Speaking at the Solidarity conference Sheridan insisted, “all my life I have called for a mass party of the working class. The SNP have become a mass party of the working class. They may be led by a middle class leadership, some of whom are certainly not socialists but are free marketeers in their very fibres. But the truth is that that party is almost 100,000 in Scotland and working class people are orientating towards it.”
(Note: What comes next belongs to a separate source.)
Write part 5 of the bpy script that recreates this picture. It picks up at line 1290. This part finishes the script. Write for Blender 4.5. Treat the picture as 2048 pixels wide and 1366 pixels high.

It can only be assumed that Sheridan hopes to find his own way into the “mass party of the working class” he has declared the SNP to be. But even at this point, the pseudo-left are keen to maintain relations with Sheridan and to the more overtly nationalist layers for whom he speaks. In their statement announcing a split with Solidarity, the SPS continue to refer to Sheridan as “Tommy” and describe him as “the most prominent socialist in Scotland.” For their part, the SWP has remained silent and made no indication of breaking with Sheridan, who told the Herald, “We had a comradely debate, we remain comrades.”

The entire experience vindicates the principled stand taken by the Socialist Equality Party in opposition to the promotion of Scottish nationalism by the pseudo-left.

The SEP statement, Vote No in Scottish Referendum, Fight for a Socialist Britain, noted, “The fake left groups act as foot soldiers for the ‘yes’ campaign by lying about its motives, aims and impact. Their specific role is to attempt to break down the significant opposition that exists to the separatist project among Scottish workers.”

It concluded, “In opposition to all forms of nationalism, the SEP calls on workers and youth to renew the great traditions of class solidarity of the British working class on new and higher foundations—in a unified movement for the abolition of capitalism, in Britain, Europe and internationally.”

The SEP’s candidates, Katie Rhodes in Glasgow Central and David O’Sullivan in Holborn & St. Pancras, are the sole socialist voice in the May 7 general election.